(Scene script records)
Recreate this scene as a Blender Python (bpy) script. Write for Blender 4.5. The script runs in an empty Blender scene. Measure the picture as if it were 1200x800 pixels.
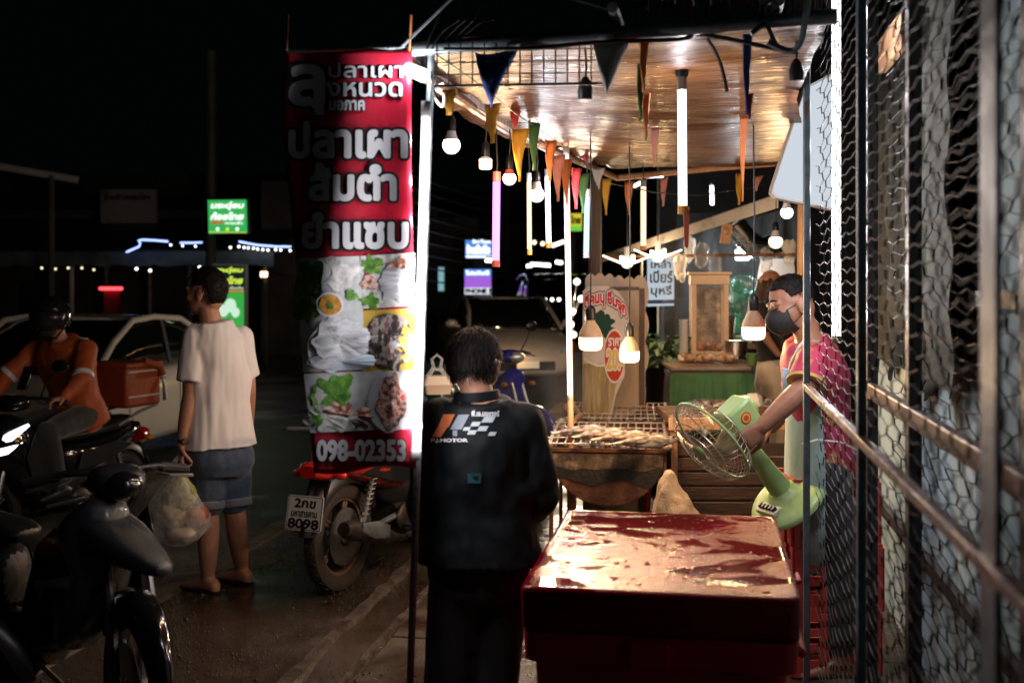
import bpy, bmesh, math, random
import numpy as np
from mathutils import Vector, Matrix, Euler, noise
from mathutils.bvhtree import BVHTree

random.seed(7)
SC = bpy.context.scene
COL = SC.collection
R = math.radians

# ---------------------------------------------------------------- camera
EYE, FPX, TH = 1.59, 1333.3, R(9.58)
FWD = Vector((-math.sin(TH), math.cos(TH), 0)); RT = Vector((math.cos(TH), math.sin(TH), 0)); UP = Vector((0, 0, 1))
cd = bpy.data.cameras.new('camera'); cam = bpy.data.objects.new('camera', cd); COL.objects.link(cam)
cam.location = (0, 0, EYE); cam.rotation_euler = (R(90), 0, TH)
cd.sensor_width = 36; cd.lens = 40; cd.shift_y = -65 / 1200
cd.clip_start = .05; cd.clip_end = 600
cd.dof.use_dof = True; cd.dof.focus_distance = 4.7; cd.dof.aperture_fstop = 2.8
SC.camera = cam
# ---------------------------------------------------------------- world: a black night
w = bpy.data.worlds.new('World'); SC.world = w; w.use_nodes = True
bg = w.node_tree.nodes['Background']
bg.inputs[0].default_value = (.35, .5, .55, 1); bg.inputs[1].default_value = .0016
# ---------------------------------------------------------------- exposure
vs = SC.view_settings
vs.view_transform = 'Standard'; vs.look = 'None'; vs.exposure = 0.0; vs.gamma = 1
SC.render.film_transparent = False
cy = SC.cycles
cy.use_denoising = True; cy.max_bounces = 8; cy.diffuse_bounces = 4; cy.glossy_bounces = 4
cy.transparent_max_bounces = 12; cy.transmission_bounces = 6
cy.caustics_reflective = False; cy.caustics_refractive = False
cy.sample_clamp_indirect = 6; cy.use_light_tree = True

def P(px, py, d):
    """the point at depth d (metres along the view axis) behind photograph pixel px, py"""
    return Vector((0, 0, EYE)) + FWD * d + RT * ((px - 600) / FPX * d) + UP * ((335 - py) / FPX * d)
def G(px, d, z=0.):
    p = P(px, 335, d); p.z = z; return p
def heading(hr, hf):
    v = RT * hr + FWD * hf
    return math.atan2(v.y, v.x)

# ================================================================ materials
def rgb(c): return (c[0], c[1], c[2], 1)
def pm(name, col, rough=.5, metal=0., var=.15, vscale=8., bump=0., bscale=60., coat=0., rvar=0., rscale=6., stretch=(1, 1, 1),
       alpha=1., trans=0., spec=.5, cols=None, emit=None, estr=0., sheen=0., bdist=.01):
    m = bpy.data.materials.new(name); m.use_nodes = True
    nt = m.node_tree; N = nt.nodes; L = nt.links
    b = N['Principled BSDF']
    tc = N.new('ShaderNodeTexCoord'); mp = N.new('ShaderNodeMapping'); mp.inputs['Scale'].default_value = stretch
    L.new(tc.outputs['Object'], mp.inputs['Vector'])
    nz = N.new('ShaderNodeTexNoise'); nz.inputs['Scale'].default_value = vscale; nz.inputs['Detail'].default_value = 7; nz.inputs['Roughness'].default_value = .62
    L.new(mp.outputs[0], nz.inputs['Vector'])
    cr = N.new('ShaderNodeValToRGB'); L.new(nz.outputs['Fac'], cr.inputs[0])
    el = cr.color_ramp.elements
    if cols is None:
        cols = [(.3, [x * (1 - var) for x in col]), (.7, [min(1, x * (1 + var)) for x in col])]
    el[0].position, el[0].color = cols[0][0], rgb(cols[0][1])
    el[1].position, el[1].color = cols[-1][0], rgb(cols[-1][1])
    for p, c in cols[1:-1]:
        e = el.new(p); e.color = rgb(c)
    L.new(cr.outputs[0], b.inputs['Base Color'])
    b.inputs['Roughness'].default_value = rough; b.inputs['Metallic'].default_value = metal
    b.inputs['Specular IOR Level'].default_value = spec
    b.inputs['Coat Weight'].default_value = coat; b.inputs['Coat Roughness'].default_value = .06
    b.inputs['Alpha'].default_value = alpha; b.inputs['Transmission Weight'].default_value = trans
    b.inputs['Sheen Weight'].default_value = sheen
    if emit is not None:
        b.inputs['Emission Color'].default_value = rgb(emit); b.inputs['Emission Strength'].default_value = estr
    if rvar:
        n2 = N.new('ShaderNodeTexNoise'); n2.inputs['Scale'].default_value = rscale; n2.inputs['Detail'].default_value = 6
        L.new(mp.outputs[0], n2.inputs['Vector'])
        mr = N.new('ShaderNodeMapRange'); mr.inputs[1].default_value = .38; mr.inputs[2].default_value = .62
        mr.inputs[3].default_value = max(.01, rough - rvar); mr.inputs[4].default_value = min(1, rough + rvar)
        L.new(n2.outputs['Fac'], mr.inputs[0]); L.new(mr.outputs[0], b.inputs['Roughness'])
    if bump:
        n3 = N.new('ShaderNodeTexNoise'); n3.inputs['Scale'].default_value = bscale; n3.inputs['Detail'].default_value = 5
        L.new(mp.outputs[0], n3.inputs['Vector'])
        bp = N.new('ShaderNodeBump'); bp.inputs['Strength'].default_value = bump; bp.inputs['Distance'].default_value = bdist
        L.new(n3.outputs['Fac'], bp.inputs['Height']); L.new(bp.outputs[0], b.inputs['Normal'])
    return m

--

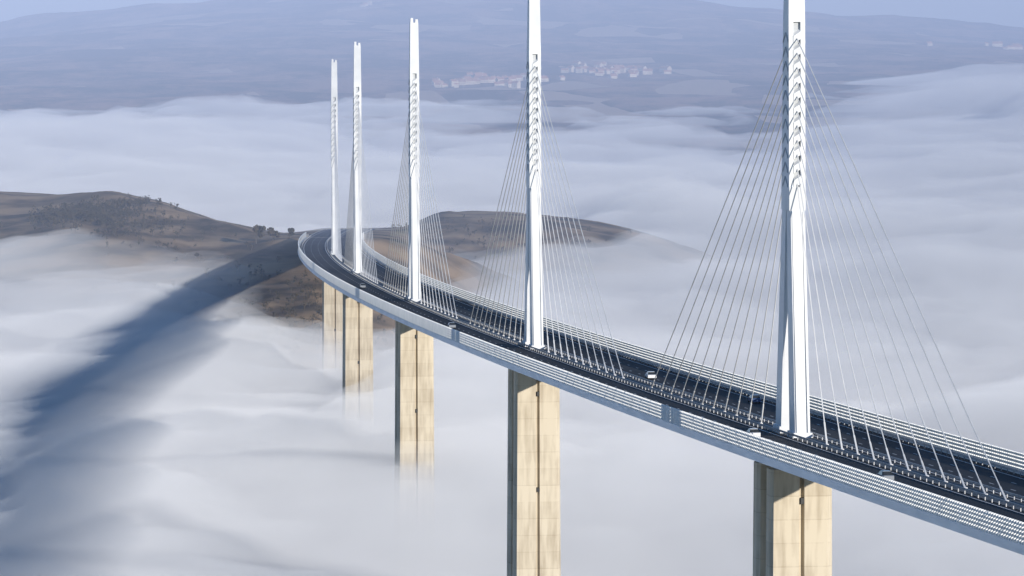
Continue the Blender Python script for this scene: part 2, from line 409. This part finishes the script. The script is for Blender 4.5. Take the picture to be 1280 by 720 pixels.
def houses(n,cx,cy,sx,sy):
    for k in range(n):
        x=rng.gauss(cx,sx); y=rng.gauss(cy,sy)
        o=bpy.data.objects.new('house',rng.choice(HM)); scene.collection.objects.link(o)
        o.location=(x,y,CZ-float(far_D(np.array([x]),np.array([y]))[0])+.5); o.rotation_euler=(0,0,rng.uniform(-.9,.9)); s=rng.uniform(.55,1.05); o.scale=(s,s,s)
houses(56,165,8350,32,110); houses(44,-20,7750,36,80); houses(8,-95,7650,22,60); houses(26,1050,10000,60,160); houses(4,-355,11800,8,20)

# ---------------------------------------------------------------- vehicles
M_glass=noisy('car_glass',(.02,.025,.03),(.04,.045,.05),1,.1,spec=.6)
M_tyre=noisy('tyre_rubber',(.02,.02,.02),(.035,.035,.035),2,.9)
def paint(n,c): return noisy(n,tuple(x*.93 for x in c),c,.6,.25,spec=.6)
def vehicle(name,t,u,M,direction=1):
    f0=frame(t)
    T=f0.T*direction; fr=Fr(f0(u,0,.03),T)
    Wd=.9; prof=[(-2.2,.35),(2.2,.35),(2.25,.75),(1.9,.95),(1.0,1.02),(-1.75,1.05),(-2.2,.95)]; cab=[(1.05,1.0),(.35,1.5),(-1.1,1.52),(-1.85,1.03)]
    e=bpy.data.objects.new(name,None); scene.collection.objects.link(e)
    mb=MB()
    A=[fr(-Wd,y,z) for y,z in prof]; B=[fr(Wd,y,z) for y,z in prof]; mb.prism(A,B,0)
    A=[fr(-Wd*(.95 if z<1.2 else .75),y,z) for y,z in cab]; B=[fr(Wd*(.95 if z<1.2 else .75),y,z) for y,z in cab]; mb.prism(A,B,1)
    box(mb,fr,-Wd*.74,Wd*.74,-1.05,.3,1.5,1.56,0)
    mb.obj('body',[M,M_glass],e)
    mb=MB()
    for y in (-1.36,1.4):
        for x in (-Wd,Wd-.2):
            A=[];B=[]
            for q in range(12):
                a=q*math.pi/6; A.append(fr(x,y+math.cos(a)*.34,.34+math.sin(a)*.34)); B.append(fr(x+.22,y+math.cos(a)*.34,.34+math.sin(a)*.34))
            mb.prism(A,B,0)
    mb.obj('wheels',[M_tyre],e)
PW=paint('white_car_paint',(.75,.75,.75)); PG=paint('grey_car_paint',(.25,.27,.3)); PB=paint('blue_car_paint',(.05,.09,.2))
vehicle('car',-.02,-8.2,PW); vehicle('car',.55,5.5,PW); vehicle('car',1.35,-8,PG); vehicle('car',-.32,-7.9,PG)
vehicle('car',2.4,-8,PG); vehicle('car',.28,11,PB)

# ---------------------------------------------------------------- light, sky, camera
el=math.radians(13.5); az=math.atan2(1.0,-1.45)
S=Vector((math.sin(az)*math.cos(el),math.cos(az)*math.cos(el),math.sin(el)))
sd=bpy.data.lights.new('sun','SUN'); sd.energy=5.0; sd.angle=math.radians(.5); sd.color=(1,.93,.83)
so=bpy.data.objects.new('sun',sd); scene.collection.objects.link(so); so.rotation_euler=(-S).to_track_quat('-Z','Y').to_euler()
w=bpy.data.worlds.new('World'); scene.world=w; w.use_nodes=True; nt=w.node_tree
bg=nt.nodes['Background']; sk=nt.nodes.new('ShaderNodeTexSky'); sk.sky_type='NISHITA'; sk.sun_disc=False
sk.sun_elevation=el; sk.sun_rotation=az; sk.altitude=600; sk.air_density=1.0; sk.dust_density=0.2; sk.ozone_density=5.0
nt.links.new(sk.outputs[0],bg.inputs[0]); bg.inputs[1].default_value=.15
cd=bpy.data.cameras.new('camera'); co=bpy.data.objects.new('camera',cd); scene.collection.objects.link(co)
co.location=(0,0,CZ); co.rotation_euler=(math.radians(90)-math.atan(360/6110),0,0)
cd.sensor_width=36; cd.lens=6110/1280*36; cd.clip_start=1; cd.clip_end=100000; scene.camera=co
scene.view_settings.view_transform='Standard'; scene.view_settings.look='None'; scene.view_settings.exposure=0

...

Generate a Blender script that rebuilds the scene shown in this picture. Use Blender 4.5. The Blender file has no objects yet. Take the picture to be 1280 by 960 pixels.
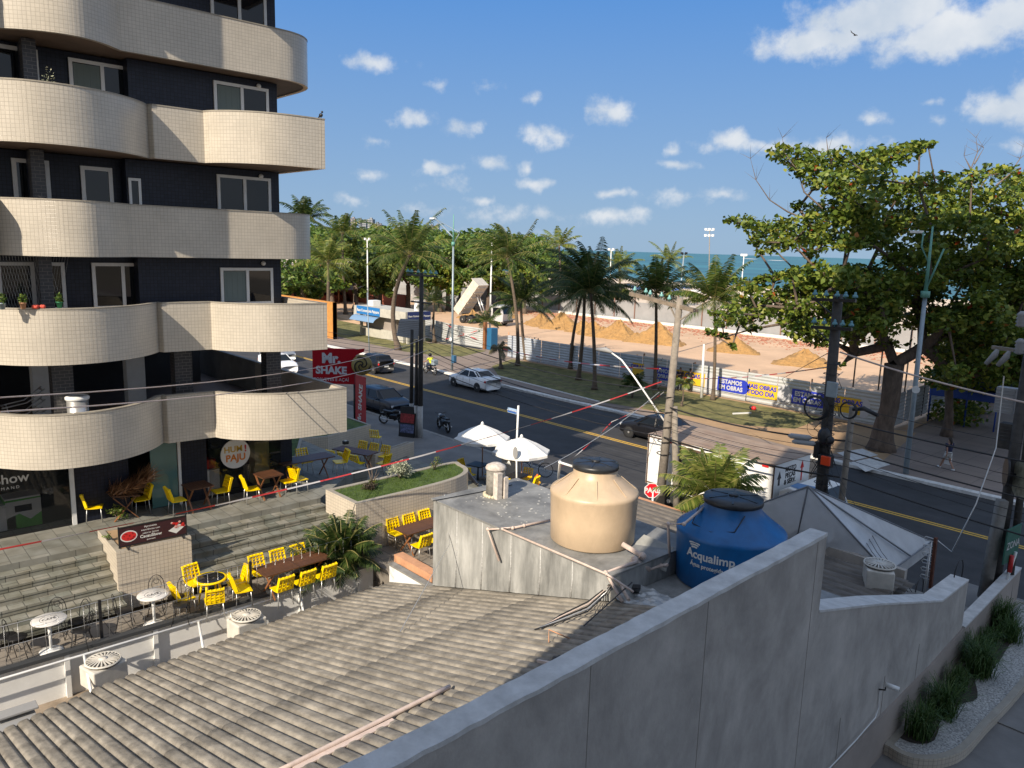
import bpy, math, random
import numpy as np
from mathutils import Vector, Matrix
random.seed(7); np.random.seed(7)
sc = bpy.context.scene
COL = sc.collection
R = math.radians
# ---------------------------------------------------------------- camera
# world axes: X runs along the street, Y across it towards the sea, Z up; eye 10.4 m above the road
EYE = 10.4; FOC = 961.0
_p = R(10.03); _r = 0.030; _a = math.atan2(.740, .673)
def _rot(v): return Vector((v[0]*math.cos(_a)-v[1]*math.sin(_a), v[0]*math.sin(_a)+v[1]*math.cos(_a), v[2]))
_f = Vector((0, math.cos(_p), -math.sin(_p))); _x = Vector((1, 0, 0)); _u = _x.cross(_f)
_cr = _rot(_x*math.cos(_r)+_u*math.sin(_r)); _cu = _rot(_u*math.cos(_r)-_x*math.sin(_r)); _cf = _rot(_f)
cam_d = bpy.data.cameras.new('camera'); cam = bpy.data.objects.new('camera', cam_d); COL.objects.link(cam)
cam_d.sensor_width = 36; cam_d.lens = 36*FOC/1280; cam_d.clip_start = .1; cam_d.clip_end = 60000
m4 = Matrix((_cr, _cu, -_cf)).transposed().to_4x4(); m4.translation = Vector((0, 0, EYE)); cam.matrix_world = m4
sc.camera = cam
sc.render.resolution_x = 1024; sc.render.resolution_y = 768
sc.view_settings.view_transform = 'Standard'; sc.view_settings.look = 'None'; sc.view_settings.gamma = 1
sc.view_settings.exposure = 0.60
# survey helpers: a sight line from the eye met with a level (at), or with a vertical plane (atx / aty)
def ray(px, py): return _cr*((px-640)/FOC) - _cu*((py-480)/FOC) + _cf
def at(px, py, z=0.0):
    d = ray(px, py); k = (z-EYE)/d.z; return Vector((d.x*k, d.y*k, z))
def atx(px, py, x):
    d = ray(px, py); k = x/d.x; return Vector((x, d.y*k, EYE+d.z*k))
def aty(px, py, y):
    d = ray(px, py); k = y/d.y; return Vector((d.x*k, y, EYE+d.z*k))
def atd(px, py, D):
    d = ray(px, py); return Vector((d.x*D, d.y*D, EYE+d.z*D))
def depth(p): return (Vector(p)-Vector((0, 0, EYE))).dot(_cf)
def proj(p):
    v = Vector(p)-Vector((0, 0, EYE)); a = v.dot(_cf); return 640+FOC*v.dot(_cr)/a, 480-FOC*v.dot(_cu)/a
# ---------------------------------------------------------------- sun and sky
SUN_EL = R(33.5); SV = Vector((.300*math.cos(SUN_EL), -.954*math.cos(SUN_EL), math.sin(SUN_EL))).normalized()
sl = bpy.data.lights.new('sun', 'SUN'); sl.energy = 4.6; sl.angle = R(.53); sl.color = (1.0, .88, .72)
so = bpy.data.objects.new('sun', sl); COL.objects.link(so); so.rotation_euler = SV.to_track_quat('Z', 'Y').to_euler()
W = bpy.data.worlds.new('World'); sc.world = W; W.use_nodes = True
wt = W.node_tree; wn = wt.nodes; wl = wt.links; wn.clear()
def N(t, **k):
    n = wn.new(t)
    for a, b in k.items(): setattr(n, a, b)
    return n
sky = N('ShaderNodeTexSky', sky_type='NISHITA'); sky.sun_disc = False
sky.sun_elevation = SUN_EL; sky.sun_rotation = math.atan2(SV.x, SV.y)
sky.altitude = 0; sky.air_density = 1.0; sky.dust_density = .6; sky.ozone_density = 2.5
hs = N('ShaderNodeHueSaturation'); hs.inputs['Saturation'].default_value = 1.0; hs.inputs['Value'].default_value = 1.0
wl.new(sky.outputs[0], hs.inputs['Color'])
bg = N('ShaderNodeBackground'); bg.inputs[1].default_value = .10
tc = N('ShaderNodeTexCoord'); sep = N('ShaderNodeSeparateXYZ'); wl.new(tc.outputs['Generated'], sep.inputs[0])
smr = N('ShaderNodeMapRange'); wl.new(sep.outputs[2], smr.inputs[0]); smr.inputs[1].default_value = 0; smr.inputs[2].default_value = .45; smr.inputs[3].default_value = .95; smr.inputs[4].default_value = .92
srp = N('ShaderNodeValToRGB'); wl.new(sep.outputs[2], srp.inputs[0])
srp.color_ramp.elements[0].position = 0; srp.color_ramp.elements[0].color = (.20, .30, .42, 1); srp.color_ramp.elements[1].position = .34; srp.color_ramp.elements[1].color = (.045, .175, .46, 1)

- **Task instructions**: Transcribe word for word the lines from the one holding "Continue the Blender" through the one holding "vehicle('car',2.4,-8,PG); vehicle('car',.28,11,PB)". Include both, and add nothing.

- **Exercise output**:
Continue the Blender Python script for this scene: part 2, from line 409. This part finishes the script. The script is for Blender 4.5. Take the picture to be 1280 by 720 pixels.
def houses(n,cx,cy,sx,sy):
    for k in range(n):
        x=rng.gauss(cx,sx); y=rng.gauss(cy,sy)
        o=bpy.data.objects.new('house',rng.choice(HM)); scene.collection.objects.link(o)
        o.location=(x,y,CZ-float(far_D(np.array([x]),np.array([y]))[0])+.5); o.rotation_euler=(0,0,rng.uniform(-.9,.9)); s=rng.uniform(.55,1.05); o.scale=(s,s,s)
houses(56,165,8350,32,110); houses(44,-20,7750,36,80); houses(8,-95,7650,22,60); houses(26,1050,10000,60,160); houses(4,-355,11800,8,20)

# ---------------------------------------------------------------- vehicles
M_glass=noisy('car_glass',(.02,.025,.03),(.04,.045,.05),1,.1,spec=.6)
M_tyre=noisy('tyre_rubber',(.02,.02,.02),(.035,.035,.035),2,.9)
def paint(n,c): return noisy(n,tuple(x*.93 for x in c),c,.6,.25,spec=.6)
def vehicle(name,t,u,M,direction=1):
    f0=frame(t)
    T=f0.T*direction; fr=Fr(f0(u,0,.03),T)
    Wd=.9; prof=[(-2.2,.35),(2.2,.35),(2.25,.75),(1.9,.95),(1.0,1.02),(-1.75,1.05),(-2.2,.95)]; cab=[(1.05,1.0),(.35,1.5),(-1.1,1.52),(-1.85,1.03)]
    e=bpy.data.objects.new(name,None); scene.collection.objects.link(e)
    mb=MB()
    A=[fr(-Wd,y,z) for y,z in prof]; B=[fr(Wd,y,z) for y,z in prof]; mb.prism(A,B,0)
    A=[fr(-Wd*(.95 if z<1.2 else .75),y,z) for y,z in cab]; B=[fr(Wd*(.95 if z<1.2 else .75),y,z) for y,z in cab]; mb.prism(A,B,1)
    box(mb,fr,-Wd*.74,Wd*.74,-1.05,.3,1.5,1.56,0)
    mb.obj('body',[M,M_glass],e)
    mb=MB()
    for y in (-1.36,1.4):
        for x in (-Wd,Wd-.2):
            A=[];B=[]
            for q in range(12):
                a=q*math.pi/6; A.append(fr(x,y+math.cos(a)*.34,.34+math.sin(a)*.34)); B.append(fr(x+.22,y+math.cos(a)*.34,.34+math.sin(a)*.34))
            mb.prism(A,B,0)
    mb.obj('wheels',[M_tyre],e)
PW=paint('white_car_paint',(.75,.75,.75)); PG=paint('grey_car_paint',(.25,.27,.3)); PB=paint('blue_car_paint',(.05,.09,.2))
vehicle('car',-.02,-8.2,PW); vehicle('car',.55,5.5,PW); vehicle('car',1.35,-8,PG); vehicle('car',-.32,-7.9,PG)
vehicle('car',2.4,-8,PG); vehicle('car',.28,11,PB)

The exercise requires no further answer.